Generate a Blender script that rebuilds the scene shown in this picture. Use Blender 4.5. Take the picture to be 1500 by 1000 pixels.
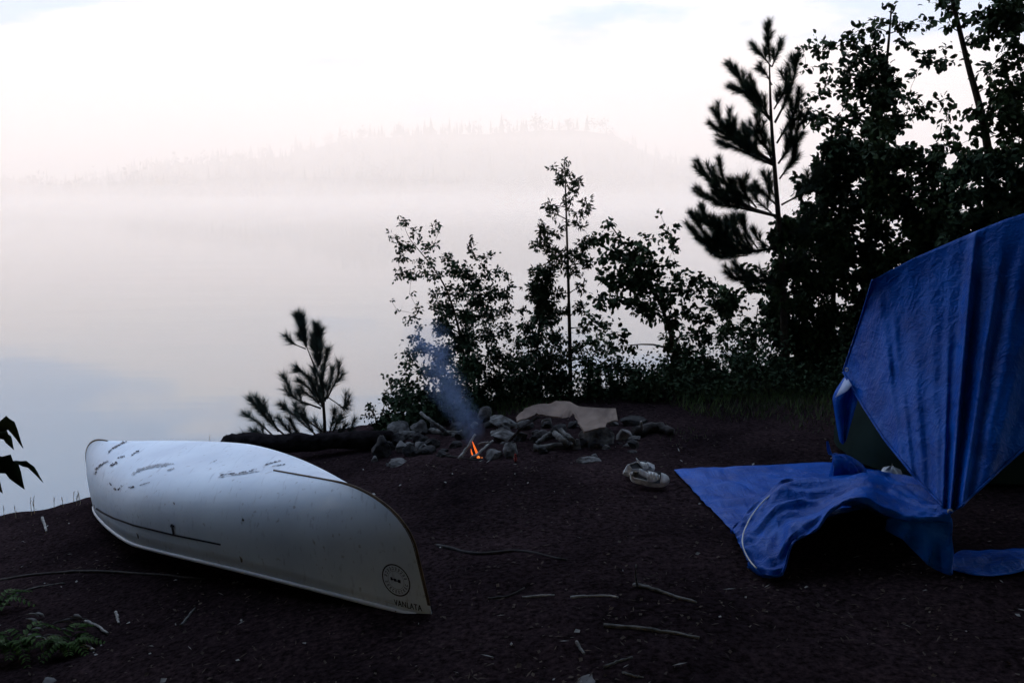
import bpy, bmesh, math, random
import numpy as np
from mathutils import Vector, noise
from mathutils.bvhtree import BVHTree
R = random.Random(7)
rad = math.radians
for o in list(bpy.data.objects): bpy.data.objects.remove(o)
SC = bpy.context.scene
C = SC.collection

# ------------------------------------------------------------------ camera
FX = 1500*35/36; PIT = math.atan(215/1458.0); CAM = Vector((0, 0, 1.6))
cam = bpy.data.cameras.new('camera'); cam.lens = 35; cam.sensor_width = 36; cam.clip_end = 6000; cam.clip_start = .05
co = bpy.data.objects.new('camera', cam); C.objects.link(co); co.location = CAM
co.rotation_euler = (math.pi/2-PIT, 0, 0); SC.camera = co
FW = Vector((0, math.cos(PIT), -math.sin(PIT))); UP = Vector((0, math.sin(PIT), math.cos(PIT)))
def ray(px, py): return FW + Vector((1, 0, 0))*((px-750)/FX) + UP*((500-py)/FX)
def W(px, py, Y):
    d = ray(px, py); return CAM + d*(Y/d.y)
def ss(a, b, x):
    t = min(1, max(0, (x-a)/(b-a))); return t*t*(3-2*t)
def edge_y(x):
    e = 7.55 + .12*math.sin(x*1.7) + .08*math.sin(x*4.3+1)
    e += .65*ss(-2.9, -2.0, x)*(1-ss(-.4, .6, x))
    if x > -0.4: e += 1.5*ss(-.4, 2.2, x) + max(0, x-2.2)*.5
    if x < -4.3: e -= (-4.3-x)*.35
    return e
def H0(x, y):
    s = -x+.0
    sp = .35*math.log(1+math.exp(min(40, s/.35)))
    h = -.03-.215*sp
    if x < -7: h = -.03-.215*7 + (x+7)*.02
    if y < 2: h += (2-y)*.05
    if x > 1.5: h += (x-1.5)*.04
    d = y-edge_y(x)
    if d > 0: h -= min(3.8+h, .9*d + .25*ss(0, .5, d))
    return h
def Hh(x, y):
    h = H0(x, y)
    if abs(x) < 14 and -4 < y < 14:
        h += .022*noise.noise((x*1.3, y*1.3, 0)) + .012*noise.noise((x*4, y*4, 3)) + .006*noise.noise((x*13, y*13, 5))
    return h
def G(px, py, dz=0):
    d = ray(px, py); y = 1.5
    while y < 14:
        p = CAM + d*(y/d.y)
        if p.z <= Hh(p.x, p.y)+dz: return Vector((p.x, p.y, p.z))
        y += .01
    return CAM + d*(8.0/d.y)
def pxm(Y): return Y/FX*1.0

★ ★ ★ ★

_REQUIRED WORK:_ Copy nothing but the lines from the top of the material through the line holding "C = SC.collection", exactly as written; omit pictures.

_RESPONSE TO THE TASK:_
Generate a Blender script that rebuilds the scene shown in this picture. Use Blender 4.5. Take the picture to be 1500 by 1000 pixels.
import bpy, bmesh, math, random
import numpy as np
from mathutils import Vector, noise
from mathutils.bvhtree import BVHTree
R = random.Random(7)
rad = math.radians
for o in list(bpy.data.objects): bpy.data.objects.remove(o)
SC = bpy.context.scene
C = SC.collection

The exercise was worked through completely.